Scopriamo o riscopriamo così la sua apertura, di fronte a un Pci esitante, alla vigilia del referendum sul divorzio, così come rispetto al pensiero femminista della “differenza”. Mentre confessa una sua voglia di abbandonare, dopo la tragedia ungherese del 1956. Lui ascolta, in quella occasione, i consigli di Banfi e Ingrao. Del resto, racconta, non ha usato mai il termine “paesi socialisti”, limitandosi a chiamarli “paesi in cui per la prima volta si è sperimentata la proprietà sociale dei mezzi di produzione”.

Un dirigente rigoroso, con profonde istanze di rinnovamento, ma non disposto a lasciare il partito rischiando di essere confuso con “l’altra parte”. Apertura e disciplina, insomma. Caratteristiche formate fin dall’inizio della sua attività politica, quando partecipa alla Resistenza in Liguria e deve lasciare il combattimento nelle strade per dirigere l’Unità.

Sono le tappe “avventurose”, della sua lunga esistenza. Come quando travestito da infermiera  riesce a fuggire dalle carceri fasciste. Lo ritroviamo a Milano,  nel palazzo dei giornali in piazza Cavour, dove lo ha conosciuto anche il sottoscritto, insieme a Clemente Azzini, Piero Campisi, Anna Maria Rodari.

Poi eccolo accanto a Berlinguer nella segreteria del Pci dopo essere stato responsabile della sezione culturale. Anche qui nel segno dell’apertura in campo musicale con Luigi Nono e nel campo delle arti figurative, per movimenti che andavano oltre  il neorealismo.

Vince anche i dubbi del Pci nei confronti di Pasolini organizzando una commemorazione con la drammatica impresa del trasporto del feretro lungo le scale di un palazzo romano.

La storia scorre fino alla svolta di Occhetto, con la convinzione che non servisse cambiare il nome, ma che bisognasse innovare i contenuti. Osserva così che la mozione del No, da lui redatta con altri, contenesse proposte ben più innovative rispetto alla mozione del Si.

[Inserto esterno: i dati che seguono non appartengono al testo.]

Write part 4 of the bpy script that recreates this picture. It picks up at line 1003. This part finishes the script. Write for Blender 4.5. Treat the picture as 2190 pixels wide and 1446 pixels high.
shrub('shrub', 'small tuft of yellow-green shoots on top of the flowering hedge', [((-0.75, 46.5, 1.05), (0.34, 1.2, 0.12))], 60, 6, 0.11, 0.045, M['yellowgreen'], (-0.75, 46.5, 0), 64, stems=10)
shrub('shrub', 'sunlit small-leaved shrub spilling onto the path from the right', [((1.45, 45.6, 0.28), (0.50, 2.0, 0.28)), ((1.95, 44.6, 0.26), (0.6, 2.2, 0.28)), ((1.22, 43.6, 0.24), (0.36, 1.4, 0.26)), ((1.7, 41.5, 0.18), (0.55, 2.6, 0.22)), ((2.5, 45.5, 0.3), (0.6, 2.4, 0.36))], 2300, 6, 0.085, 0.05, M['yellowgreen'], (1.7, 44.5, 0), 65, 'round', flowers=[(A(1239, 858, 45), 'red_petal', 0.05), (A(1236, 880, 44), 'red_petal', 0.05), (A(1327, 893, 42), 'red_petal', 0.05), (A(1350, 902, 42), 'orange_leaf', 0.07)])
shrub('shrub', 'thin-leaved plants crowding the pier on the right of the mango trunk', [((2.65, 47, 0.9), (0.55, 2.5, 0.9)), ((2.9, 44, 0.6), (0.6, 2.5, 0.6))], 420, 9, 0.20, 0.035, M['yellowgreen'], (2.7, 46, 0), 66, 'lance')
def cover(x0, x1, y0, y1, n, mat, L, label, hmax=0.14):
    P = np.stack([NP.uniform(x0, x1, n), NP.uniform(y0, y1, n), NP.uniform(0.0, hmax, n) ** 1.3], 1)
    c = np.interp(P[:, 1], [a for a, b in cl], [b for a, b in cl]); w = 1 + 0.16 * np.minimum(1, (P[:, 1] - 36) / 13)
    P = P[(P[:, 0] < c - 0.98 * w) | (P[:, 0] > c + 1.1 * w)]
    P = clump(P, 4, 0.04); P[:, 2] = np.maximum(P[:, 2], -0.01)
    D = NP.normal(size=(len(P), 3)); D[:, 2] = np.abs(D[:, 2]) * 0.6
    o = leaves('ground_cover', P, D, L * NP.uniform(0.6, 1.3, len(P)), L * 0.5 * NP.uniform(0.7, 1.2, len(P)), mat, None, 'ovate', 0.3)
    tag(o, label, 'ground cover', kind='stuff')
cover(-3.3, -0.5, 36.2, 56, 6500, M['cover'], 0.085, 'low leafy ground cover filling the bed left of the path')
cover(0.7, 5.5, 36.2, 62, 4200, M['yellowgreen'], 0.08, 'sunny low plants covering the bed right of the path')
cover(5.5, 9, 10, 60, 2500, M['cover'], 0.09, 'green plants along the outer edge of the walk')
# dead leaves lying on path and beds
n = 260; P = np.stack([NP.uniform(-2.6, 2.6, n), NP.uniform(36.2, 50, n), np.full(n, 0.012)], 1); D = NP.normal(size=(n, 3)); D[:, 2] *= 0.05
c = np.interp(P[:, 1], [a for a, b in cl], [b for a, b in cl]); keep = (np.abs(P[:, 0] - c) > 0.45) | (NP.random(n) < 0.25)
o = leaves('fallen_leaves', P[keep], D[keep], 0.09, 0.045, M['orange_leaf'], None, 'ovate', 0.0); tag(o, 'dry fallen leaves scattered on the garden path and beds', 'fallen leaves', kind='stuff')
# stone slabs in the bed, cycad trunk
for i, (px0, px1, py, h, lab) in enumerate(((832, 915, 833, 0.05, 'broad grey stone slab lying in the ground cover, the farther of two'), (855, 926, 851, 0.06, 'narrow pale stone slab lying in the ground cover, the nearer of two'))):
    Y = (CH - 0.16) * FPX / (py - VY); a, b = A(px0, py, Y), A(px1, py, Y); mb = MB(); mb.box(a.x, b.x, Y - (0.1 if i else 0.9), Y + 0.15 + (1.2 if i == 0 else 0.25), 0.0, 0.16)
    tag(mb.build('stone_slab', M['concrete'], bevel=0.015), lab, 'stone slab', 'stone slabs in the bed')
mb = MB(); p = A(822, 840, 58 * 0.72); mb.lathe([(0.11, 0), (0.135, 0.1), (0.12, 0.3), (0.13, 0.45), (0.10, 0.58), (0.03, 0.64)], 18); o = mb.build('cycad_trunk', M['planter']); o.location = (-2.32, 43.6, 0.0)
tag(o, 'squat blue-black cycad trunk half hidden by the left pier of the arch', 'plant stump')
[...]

Aldo Tortorella, comunque, finita quella grande storia non ha aderito a nessuna altra formazione politica, ha fondato un’associazione “per il rinnovamento della sinistra” (oggi guidata da Alfiero Grandi) e ha continuato a dirigere una rivista di grande qualità come Critica Marxista.

È un dirigente che gode di un immutato prestigio. Lo dimostra la folla composita che lo ha salutato alla Casa del cinema e che andava da Bertinotti a Veltroni, a Livia Turco, Maria Luisa Boccia , Cuperlo, Landini, Fassina, Ferrero, Vincenzo Vita, Luciana Castellina, Guido Liguori, Citto Maselli, Valentino Parlato, Cesare Salvi, Mattioli, Sposetti, Ciofi, Marco Fumagalli e molti altri.

Una folla affettuosa salutata dallo stesso Tortorella con parole non di circostanza dedicate a una sinistra non da “ricostruire” ma da “costruire” ex novo. Con un connotato ben sottolineato da Piero Di Siena in un articolo sul Manifesto e che si intreccia con il film di Iuliano Paolozzi.

È il tema della libertà. “Ma qual è” scrive Di Siena, “il filo rosso che tiene insieme la sua lunga e complessa esperienza politica? A ben vedere è la ricerca incessante del primato della libertà dell’individuo sopra ogni altra cosa. È, infatti, per Tortorella la piena realizzazione della libertà a fondare l’eguaglianza e non viceversa. E ciò rappresenta per la storia e la cultura del movimento operaio una vera e propria rivoluzione copernicana”.